Virgil Basgall, Emporia’s longest-serving city manager, turned 95 today.
As usual, Basgall considers himself a pretty lucky man. Lucky enough to have been married 72 years to the same woman until her death in 2006. Lucky enough to have been manager for three different cities without one job interview. Lucky enough to be thinking as clearly today as he did in 1981 when he retired.
“I’m just the most fortunate person, I tell you,” Basgall said. “Everything is still working and that’s very fortunate.”
No argument.
Originally from Hays, Basgall grew up wanting to be a sports writer. And at the Hays Daily News in the 1940s, he got to be the sports editor — and the schools reporter, and the city hall reporter. It was that last job that ended up changing the course of his life.
“I saw the city manager every day,” Basgall said. “And one day he stopped and told me I should go to work for him because he told he could pay a lot more than the paper did.”
He was right. Basgall became assistant city manager and city clerk for five years, then city manager for five years. A friend invited him to Junction City in the 1950s where he spent 10 years as city manager before moving on to Emporia in 1960. The job hadn’t even been posted yet, he said, but the Emporia city commissioners had wanted to make a change.
“I’ve led a different life than a lot of people have had,” Basgall said with a chuckle.
His 22 years as Emporia city manager were marked by a lot of industrial recruitment. Dolly Madison came to town in the 1960s after the community agreed to offer property tax incentives. An Armour meatpacking plant came and went, only to be replaced by the city’s biggest employer, IBP (now Tyson). An expansion of Didde here, a new Safeway pet food plant there ... it was a good time to be an Emporia industrial recruiter.
At one point, Basgall said, the city had five major industrial projects going on within a two-year period. Other communities in the Midwest began looking to see what Emporia was doing right.
“I finally told the commission that I was spending 40 percent of my time on industrial development instead of city management,” Basgall said. “They said, ‘Do 50 percent if you want.’”
The period was also a good one for city government projects, such as improvements to the police department or the creation of a public golf course. That last one ran into some opposition from residents who couldn’t see what the city needed with a golf course. Basgall stuck to his guns and won.
“That’s been an important aspect of industrial development,” Basgall said. “When we were talking to industries, they asked if we had a course. That’s important to big companies.”
The episode was one of many that demonstrated what he considered the most important qualities of a city manager: a strong back and a hard head.
One of Basgall’s more tense moments came in 1974, when a tornado struck northwest Emporia, killing six people and destroying several buildings in the northwest part of town. For 48 hours, Basgall didn’t come anywhere near a bed as he helped direct disaster response and recovery.
“We had to get it done,” he said. “I placed my command post in the middle of where the (Flint Hills) shopping center had been and we made that our headquarters for everything. We were pretty exhausted, but our city people did a good job.”

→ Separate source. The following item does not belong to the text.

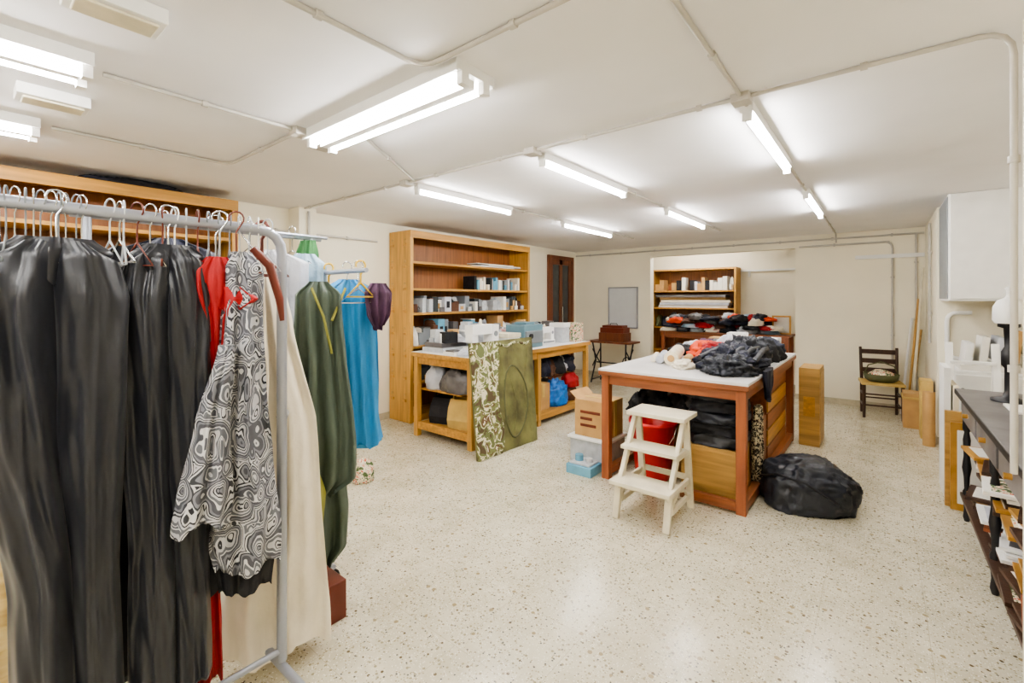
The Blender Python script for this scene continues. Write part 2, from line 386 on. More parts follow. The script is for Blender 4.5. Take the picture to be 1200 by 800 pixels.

He retired at the age of 70, still in pretty good health and determined to travel with his wife Winnifred while they could. They did just that, even visiting Europe twice. She died one year ago today.
“We were 72 years together,” Basgall said. “That’s a lifetime together.”
There have been some small projects since retiring, such as helping Ray Call prepare his history of Emporia from 1950 to 2000, “Emporia’s Ascent.” And of course, there are the morning meetings of the Rusty Zipper Club, a morning coffee group of former movers and shakers that now gets together at the Best Western periodically.
This birthday was the first in years that Basgall hadn’t prepared his own cake. Didn’t have the tools this time, he said, so he had a friend put it together. There was no question of skipping it, not with the Rusty Zippers waiting.
“They want that cake,” he said with another chuckle.
And if that’s the worst stress his 95th birthday has to offer, Basgall is a lucky man indeed.
“I’m retired, so I don’t have many worries,” he said.